Stated goal:
Output the material exactly, but drop every image it holds.

Available data:
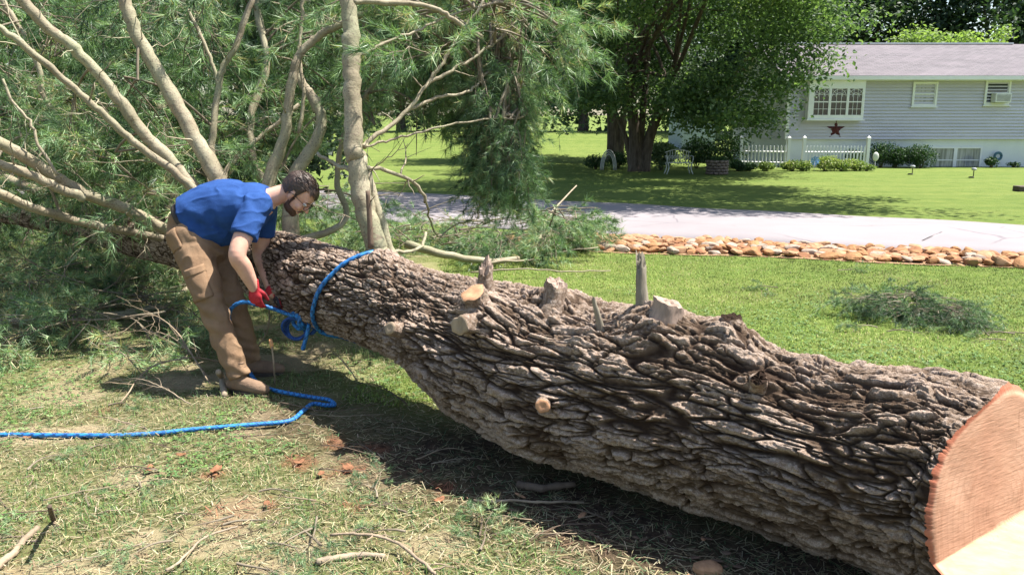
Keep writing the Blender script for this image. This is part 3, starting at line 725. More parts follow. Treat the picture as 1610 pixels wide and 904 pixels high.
limb('g', [(336, 290), (332, 248), (334, 210), (343, 137), (352, 105), (367, 80), (380, 45), (396, 0), (410, -50)], 12, 8, 6.3, 6.4, seed=7)
limb('g2', [(343, 137), (335, 105), (325, 80), (308, 40), (285, 0), (265, -40)], 6, 5, 6.35, 6.3, root=False, seed=8)
limb('h', [(415, 330), (423, 283), (446, 218), (452, 175), (460, 130), (464, 105), (470, 88), (488, 68), (512, 51), (539, 37), (577, 21), (618, 21)], 21, 9, 5.9, 5.9, seed=9)
limb('i', [(452, 380), (456, 330), (462, 279), (478, 250), (493, 228), (503, 205), (505, 186), (498, 165), (488, 149), (479, 139), (470, 120)], 30, 13, 5.95, 6.2, seed=10)
limb('j', [(600, 420), (590, 385), (580, 350), (568, 310), (562, 260), (556, 232), (555, 175), (553, 116), (552, 75), (551, 37), (546, -20), (540, -90)], 36, 22, 4.95, 5.0, seed=11, seg_n=20, n=70)
limb('j2', [(618, 410), (608, 385), (600, 350), (588, 310), (578, 268)], 17, 13, 5.02, 5.03, seed=12)
limb('k', [(556, 5), (575, 4), (609, 5), (640, 6), (665, 9), (688, 15), (702, 23), (730, 42), (758, 60)], 9, 7, 4.98, 5.4, root=False, seed=13)
limb('l', [(572, 232), (579, 223), (610, 200), (637, 177), (655, 158), (670, 135), (695, 120), (716, 107), (740, 95), (767, 74), (790, 60)], 8, 4, 5.0, 5.5, root=False, seed=14, seg_n=10)
limb('m', [(637, 177), (660, 165), (688, 153), (710, 149), (735, 146), (750, 135), (765, 115), (786, 98), (815, 90)], 6, 3, 5.2, 5.7, root=False, seed=15, seg_n=8)
limb('n', [(670, 135), (680, 118), (693, 107), (704, 85), (716, 65), (725, 50), (735, 37), (748, 20), (760, 0), (768, -30)], 6, 4, 5.3, 5.4, root=False, seed=16, seg_n=8)
limb('o', [(574, 230), (600, 224), (640, 214), (679, 204), (720, 195), (770, 188), (823, 184)], 4, 2.5, 5.0, 5.5, root=False, seed=17, seg_n=8)
limb('p', [(572, 265), (590, 264), (612, 270), (642, 281), (655, 292), (665, 305), (670, 318)], 7, 5, 4.98, 5.3, root=False, seed=18, seg_n=8)
limb('q', [(562, 90), (567, 88), (590, 76), (623, 60), (670, 42), (725, 19), (780, 4)], 5, 3, 5.0, 5.5, root=False, seed=19, seg_n=8)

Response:
Keep writing the Blender script for this image. This is part 3, starting at line 725. More parts follow. Treat the picture as 1610 pixels wide and 904 pixels high.
limb('g', [(336, 290), (332, 248), (334, 210), (343, 137), (352, 105), (367, 80), (380, 45), (396, 0), (410, -50)], 12, 8, 6.3, 6.4, seed=7)
limb('g2', [(343, 137), (335, 105), (325, 80), (308, 40), (285, 0), (265, -40)], 6, 5, 6.35, 6.3, root=False, seed=8)
limb('h', [(415, 330), (423, 283), (446, 218), (452, 175), (460, 130), (464, 105), (470, 88), (488, 68), (512, 51), (539, 37), (577, 21), (618, 21)], 21, 9, 5.9, 5.9, seed=9)
limb('i', [(452, 380), (456, 330), (462, 279), (478, 250), (493, 228), (503, 205), (505, 186), (498, 165), (488, 149), (479, 139), (470, 120)], 30, 13, 5.95, 6.2, seed=10)
limb('j', [(600, 420), (590, 385), (580, 350), (568, 310), (562, 260), (556, 232), (555, 175), (553, 116), (552, 75), (551, 37), (546, -20), (540, -90)], 36, 22, 4.95, 5.0, seed=11, seg_n=20, n=70)
limb('j2', [(618, 410), (608, 385), (600, 350), (588, 310), (578, 268)], 17, 13, 5.02, 5.03, seed=12)
limb('k', [(556, 5), (575, 4), (609, 5), (640, 6), (665, 9), (688, 15), (702, 23), (730, 42), (758, 60)], 9, 7, 4.98, 5.4, root=False, seed=13)
limb('l', [(572, 232), (579, 223), (610, 200), (637, 177), (655, 158), (670, 135), (695, 120), (716, 107), (740, 95), (767, 74), (790, 60)], 8, 4, 5.0, 5.5, root=False, seed=14, seg_n=10)
limb('m', [(637, 177), (660, 165), (688, 153), (710, 149), (735, 146), (750, 135), (765, 115), (786, 98), (815, 90)], 6, 3, 5.2, 5.7, root=False, seed=15, seg_n=8)
limb('n', [(670, 135), (680, 118), (693, 107), (704, 85), (716, 65), (725, 50), (735, 37), (748, 20), (760, 0), (768, -30)], 6, 4, 5.3, 5.4, root=False, seed=16, seg_n=8)
limb('o', [(574, 230), (600, 224), (640, 214), (679, 204), (720, 195), (770, 188), (823, 184)], 4, 2.5, 5.0, 5.5, root=False, seed=17, seg_n=8)
limb('p', [(572, 265), (590, 264), (612, 270), (642, 281), (655, 292), (665, 305), (670, 318)], 7, 5, 4.98, 5.3, root=False, seed=18, seg_n=8)
limb('q', [(562, 90), (567, 88), (590, 76), (623, 60), (670, 42), (725, 19), (780, 4)], 5, 3, 5.0, 5.5, root=False, seed=19, seg_n=8)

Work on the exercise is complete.